WRITTEN INSTRUCTION »
Give back the lines exactly, from the first one to the line with "return m, nt, nt.nodes, nt.links", both ends included.
--- begin ---
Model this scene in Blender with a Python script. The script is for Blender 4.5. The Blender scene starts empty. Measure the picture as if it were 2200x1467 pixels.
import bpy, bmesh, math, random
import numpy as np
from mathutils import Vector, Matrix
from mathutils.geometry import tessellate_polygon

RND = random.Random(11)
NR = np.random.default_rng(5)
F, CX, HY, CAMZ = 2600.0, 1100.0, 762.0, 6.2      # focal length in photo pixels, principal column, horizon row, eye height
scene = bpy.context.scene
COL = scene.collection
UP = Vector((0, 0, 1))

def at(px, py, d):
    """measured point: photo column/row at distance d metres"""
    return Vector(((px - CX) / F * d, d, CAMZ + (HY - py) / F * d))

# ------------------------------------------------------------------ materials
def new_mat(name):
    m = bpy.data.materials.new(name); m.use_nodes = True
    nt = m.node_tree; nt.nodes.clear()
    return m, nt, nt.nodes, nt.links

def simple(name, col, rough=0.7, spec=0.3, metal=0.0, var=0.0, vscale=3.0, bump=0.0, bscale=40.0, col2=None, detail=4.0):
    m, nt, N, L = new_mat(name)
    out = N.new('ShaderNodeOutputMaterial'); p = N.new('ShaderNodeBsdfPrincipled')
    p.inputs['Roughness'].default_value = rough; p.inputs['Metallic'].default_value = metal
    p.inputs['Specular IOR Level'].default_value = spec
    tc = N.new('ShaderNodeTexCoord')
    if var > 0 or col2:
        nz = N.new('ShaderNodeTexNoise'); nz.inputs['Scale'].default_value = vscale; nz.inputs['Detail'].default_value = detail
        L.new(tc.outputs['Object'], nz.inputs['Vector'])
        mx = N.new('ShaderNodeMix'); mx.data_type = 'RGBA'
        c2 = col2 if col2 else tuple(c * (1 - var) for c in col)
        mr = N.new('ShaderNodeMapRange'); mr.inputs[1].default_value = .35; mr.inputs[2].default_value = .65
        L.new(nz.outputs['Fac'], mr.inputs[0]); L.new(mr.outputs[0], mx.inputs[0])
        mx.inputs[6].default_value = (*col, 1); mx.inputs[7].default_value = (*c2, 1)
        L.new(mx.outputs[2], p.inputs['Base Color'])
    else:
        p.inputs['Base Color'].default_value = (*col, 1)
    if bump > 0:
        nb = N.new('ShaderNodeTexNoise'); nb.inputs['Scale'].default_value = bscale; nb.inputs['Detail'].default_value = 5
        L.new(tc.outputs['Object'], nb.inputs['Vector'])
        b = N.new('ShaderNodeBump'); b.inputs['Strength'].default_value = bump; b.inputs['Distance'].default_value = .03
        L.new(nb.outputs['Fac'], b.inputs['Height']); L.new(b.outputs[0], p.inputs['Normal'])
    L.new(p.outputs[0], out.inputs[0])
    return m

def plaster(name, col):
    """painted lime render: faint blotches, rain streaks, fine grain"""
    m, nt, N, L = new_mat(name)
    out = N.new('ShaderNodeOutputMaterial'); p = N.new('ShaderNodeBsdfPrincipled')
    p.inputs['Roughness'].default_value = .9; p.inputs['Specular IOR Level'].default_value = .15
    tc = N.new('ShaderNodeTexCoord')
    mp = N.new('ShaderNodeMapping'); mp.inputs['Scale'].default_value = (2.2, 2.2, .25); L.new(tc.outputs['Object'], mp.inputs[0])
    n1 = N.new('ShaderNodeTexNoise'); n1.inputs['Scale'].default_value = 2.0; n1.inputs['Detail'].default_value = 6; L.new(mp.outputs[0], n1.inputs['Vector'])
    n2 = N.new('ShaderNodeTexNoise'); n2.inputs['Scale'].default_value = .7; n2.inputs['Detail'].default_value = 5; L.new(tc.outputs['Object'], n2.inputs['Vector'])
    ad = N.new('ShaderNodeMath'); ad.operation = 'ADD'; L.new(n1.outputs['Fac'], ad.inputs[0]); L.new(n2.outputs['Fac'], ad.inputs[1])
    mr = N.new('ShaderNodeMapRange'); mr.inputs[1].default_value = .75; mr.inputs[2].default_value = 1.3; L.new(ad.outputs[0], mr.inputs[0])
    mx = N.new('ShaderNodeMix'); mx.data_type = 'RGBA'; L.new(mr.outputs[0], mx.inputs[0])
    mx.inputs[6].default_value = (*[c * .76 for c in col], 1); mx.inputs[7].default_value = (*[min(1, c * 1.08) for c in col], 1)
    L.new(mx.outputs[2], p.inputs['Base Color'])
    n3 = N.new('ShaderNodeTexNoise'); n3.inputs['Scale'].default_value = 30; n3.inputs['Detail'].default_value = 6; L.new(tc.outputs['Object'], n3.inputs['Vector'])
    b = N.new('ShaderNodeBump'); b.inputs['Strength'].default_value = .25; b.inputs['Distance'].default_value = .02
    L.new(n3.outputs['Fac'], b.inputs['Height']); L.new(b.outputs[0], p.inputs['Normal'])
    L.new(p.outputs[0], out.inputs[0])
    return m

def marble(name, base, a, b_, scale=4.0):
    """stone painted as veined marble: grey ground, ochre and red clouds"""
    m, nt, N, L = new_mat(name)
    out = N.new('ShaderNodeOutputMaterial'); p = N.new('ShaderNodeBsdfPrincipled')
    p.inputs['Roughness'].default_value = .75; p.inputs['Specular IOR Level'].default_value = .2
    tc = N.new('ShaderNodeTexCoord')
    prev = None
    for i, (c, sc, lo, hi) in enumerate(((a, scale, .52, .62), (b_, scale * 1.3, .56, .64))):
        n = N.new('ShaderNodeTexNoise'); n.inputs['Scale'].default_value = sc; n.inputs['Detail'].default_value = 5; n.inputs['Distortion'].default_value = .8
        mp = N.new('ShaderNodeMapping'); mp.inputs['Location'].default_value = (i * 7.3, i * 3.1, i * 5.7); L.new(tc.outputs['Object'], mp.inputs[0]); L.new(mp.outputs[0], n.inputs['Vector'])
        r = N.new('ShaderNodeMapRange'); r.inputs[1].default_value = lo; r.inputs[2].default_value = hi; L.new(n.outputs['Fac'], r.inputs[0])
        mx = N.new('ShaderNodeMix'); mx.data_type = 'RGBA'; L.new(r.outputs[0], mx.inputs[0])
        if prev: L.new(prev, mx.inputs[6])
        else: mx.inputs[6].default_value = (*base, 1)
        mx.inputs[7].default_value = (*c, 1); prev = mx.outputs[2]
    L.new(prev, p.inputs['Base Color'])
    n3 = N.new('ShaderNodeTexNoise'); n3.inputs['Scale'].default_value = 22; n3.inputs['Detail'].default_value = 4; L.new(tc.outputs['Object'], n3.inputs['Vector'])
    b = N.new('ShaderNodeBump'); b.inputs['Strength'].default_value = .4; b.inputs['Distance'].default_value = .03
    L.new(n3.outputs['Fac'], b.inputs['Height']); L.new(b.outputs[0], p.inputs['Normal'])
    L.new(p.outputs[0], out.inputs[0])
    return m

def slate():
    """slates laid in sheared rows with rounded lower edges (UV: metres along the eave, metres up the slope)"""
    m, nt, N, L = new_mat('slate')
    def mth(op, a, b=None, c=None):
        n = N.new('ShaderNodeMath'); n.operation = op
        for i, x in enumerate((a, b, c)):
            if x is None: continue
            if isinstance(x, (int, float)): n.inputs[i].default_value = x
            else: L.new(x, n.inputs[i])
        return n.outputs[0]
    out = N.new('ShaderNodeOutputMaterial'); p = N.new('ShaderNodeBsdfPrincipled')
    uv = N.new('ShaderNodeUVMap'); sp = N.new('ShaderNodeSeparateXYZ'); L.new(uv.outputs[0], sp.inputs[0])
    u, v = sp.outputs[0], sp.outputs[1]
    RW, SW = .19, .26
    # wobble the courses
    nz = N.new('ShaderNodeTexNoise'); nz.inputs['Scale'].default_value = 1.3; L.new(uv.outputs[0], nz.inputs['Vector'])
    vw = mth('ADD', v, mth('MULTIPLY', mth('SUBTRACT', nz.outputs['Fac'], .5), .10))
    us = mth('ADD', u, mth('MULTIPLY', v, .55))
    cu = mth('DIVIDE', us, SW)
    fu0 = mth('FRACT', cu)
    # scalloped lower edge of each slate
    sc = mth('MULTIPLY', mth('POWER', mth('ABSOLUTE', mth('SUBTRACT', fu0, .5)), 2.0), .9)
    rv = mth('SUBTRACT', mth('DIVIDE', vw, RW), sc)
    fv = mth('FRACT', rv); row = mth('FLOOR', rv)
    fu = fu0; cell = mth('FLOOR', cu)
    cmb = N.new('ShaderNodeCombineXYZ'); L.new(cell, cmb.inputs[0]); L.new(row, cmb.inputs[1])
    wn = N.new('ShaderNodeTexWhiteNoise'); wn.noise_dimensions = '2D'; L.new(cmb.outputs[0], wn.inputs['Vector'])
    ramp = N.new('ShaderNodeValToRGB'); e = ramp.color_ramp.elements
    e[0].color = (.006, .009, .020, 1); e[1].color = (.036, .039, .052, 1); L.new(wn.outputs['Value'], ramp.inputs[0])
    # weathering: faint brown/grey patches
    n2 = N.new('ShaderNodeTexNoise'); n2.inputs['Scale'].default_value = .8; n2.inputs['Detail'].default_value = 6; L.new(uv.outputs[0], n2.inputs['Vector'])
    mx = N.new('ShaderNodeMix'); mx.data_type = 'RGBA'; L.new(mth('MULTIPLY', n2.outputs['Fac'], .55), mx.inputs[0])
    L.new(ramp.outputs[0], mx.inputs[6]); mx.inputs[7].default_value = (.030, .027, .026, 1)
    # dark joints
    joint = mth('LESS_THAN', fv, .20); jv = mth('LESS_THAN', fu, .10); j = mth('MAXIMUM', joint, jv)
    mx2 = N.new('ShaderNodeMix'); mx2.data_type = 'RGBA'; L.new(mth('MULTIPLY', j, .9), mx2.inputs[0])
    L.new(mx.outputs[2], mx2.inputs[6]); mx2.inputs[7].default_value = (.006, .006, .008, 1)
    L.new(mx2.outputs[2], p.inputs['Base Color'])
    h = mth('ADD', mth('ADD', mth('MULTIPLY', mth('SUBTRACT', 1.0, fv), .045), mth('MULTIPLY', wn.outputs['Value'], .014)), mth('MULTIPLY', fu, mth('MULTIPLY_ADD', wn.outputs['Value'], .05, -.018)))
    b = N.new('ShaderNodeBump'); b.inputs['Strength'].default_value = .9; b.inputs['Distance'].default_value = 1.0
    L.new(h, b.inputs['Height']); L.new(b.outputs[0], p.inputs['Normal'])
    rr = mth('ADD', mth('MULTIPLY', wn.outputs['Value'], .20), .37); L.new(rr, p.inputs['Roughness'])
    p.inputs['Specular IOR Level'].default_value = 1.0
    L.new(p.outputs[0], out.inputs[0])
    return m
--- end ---
COMPLETED EXERCISE »
Model this scene in Blender with a Python script. The script is for Blender 4.5. The Blender scene starts empty. Measure the picture as if it were 2200x1467 pixels.
import bpy, bmesh, math, random
import numpy as np
from mathutils import Vector, Matrix
from mathutils.geometry import tessellate_polygon

RND = random.Random(11)
NR = np.random.default_rng(5)
F, CX, HY, CAMZ = 2600.0, 1100.0, 762.0, 6.2      # focal length in photo pixels, principal column, horizon row, eye height
scene = bpy.context.scene
COL = scene.collection
UP = Vector((0, 0, 1))

def at(px, py, d):
    """measured point: photo column/row at distance d metres"""
    return Vector(((px - CX) / F * d, d, CAMZ + (HY - py) / F * d))

# ------------------------------------------------------------------ materials
def new_mat(name):
    m = bpy.data.materials.new(name); m.use_nodes = True
    nt = m.node_tree; nt.nodes.clear()
    return m, nt, nt.nodes, nt.links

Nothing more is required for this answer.